Stored data.
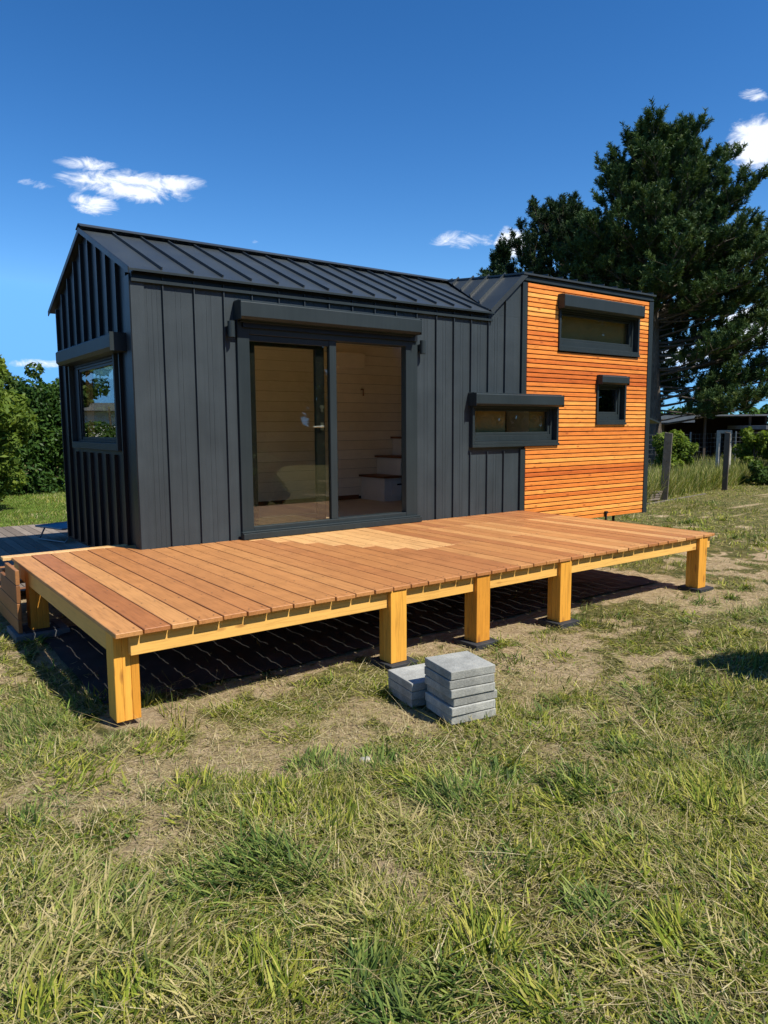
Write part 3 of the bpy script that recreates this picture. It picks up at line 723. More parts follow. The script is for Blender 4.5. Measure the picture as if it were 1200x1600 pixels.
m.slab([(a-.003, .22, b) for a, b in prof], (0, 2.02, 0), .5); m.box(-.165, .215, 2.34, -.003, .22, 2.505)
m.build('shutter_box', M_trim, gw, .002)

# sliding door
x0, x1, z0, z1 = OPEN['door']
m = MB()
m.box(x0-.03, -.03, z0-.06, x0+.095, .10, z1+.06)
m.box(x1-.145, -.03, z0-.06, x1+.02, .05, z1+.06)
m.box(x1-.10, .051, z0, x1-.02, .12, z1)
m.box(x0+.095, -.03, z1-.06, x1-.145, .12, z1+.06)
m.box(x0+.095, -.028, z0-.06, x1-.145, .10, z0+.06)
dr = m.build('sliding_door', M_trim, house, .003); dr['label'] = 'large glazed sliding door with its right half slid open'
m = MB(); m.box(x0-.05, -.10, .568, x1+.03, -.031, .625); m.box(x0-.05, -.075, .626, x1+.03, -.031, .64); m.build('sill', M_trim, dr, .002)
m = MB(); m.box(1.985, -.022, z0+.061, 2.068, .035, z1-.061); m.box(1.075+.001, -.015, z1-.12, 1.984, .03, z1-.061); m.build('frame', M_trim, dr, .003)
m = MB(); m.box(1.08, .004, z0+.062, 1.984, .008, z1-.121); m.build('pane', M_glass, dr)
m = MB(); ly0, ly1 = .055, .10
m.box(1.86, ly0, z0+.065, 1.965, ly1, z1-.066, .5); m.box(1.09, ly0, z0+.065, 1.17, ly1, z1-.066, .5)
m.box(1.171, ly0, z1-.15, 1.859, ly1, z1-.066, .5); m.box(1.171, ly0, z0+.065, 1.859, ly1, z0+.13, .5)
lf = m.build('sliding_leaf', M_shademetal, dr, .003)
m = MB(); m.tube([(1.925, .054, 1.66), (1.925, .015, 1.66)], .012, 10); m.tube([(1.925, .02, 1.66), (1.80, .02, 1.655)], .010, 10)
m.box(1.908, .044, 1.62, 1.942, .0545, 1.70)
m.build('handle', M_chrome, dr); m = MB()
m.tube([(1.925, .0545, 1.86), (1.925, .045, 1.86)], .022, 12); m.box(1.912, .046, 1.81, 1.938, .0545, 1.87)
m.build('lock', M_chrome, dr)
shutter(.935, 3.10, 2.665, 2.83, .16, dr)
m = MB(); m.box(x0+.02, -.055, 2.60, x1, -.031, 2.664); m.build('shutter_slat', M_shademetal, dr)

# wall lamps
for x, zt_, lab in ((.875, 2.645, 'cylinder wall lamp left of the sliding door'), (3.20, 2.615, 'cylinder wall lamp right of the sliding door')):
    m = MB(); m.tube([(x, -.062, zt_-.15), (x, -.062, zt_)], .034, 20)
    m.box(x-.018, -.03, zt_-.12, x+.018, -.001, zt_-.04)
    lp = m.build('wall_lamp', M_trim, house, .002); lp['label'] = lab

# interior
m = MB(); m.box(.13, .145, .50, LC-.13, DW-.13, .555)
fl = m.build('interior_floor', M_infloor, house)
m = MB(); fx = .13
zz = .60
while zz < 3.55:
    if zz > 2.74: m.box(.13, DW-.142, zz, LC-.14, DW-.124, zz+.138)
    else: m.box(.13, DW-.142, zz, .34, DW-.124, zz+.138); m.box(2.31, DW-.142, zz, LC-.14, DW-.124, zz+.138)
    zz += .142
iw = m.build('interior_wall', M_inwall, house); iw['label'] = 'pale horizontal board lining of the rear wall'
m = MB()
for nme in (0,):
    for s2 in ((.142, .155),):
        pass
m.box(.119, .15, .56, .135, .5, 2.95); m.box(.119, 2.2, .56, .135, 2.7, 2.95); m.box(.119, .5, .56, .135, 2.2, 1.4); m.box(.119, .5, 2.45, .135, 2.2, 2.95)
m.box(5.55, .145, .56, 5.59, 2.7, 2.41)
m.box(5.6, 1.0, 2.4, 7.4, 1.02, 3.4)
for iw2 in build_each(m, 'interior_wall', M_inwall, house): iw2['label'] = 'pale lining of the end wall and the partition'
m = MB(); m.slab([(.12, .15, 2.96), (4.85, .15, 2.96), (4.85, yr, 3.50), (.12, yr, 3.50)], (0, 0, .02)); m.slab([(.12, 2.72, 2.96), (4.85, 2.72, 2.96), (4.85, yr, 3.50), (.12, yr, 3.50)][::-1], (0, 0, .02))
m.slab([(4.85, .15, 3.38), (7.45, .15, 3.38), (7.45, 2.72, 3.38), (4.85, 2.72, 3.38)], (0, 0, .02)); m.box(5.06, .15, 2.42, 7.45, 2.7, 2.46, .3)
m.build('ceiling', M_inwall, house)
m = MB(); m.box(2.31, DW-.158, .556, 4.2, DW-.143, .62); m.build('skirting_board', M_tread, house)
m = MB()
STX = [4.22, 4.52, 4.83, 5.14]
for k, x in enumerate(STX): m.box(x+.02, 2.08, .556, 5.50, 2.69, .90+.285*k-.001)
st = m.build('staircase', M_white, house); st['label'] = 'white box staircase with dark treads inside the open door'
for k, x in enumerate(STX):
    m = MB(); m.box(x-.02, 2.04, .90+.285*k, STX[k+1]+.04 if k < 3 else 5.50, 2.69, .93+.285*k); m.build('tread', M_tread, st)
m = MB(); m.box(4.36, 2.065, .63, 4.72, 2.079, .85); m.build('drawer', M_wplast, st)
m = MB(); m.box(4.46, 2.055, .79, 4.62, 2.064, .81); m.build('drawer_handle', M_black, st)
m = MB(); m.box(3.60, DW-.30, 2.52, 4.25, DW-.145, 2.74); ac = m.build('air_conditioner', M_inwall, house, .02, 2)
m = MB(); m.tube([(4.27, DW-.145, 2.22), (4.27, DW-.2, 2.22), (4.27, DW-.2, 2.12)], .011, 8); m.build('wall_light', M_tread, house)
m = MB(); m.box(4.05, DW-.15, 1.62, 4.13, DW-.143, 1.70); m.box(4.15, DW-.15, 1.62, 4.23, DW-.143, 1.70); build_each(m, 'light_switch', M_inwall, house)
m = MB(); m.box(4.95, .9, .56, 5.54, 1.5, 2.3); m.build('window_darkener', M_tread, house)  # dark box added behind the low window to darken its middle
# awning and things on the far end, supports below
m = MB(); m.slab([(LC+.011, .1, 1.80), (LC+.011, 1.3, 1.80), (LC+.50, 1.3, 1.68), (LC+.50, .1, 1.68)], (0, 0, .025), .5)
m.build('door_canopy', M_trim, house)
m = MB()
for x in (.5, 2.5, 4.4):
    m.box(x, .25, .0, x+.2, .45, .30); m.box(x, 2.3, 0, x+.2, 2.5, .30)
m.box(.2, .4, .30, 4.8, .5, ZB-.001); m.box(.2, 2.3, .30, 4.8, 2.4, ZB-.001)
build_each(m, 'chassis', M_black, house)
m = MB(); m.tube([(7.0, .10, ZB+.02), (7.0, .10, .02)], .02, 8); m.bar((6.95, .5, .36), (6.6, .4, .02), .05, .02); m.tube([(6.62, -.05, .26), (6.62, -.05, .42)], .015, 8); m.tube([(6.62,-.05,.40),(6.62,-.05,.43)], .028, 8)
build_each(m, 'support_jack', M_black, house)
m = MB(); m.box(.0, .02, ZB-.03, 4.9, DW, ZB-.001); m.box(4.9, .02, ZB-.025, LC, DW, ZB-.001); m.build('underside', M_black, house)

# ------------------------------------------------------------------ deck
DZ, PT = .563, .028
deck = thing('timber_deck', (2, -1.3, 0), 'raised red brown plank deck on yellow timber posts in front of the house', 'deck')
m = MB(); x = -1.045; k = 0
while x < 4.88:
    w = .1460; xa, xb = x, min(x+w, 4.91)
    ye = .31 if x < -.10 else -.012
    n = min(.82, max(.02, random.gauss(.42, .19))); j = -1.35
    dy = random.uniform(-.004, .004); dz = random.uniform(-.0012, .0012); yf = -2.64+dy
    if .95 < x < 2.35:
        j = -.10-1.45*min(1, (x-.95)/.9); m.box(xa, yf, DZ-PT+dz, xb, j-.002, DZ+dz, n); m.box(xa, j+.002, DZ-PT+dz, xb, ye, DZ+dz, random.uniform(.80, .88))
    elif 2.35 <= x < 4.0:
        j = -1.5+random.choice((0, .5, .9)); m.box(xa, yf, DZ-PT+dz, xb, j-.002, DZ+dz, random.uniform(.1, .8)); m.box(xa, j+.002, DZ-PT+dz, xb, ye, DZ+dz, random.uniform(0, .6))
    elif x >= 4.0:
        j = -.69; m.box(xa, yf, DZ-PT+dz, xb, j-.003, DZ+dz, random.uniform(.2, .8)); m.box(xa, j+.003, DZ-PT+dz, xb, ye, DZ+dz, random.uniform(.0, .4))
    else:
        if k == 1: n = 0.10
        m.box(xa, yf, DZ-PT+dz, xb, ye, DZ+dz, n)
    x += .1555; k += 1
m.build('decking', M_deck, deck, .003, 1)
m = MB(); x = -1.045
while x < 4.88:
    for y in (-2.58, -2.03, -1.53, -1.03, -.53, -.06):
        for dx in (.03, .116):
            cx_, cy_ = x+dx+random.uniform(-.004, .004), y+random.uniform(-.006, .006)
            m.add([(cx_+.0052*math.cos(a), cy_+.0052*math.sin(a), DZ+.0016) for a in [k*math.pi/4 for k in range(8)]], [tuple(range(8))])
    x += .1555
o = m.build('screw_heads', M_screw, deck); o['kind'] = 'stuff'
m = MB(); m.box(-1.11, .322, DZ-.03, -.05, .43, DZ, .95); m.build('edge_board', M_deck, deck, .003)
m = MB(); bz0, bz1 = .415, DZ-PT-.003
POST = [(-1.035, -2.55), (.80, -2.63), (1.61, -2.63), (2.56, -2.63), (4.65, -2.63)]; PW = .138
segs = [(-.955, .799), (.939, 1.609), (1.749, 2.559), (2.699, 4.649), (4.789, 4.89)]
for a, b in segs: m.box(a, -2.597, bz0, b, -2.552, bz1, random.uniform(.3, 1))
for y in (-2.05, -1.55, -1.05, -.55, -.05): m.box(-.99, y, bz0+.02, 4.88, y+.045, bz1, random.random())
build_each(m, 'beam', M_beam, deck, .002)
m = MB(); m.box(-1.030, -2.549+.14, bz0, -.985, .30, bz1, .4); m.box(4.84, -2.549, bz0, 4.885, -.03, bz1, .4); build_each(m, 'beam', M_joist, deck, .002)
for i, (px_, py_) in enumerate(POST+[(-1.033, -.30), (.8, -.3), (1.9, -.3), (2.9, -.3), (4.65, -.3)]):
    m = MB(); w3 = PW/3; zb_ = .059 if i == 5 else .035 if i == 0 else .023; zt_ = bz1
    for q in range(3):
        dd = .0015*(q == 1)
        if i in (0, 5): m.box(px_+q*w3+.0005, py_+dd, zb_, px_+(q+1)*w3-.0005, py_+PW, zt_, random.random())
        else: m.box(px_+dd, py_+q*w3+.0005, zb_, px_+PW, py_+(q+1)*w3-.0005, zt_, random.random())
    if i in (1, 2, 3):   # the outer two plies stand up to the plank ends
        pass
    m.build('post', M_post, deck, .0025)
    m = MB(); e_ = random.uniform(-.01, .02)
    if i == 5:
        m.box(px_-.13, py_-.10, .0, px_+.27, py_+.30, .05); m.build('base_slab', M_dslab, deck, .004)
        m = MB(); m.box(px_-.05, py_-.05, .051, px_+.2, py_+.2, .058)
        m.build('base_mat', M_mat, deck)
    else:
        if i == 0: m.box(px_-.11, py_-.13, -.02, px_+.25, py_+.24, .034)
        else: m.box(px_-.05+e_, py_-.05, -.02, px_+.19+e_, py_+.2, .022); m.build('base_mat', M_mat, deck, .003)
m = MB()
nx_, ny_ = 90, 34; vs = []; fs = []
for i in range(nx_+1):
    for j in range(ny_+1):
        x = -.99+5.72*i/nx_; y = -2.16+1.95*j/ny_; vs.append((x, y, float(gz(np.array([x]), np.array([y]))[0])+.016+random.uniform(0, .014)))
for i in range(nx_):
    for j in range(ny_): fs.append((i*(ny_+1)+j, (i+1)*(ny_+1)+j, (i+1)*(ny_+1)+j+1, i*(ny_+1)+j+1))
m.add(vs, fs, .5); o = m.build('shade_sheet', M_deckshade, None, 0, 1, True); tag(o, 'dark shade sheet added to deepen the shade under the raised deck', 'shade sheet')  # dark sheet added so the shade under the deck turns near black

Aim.
Starting at the top of the listing above, reproduce each line up to and including the one with "m.build('shutter_box', M_trim, gw, .002)"; omit the pictures.

Task solution.
Write part 3 of the bpy script that recreates this picture. It picks up at line 723. More parts follow. The script is for Blender 4.5. Measure the picture as if it were 1200x1600 pixels.
m.slab([(a-.003, .22, b) for a, b in prof], (0, 2.02, 0), .5); m.box(-.165, .215, 2.34, -.003, .22, 2.505)
m.build('shutter_box', M_trim, gw, .002)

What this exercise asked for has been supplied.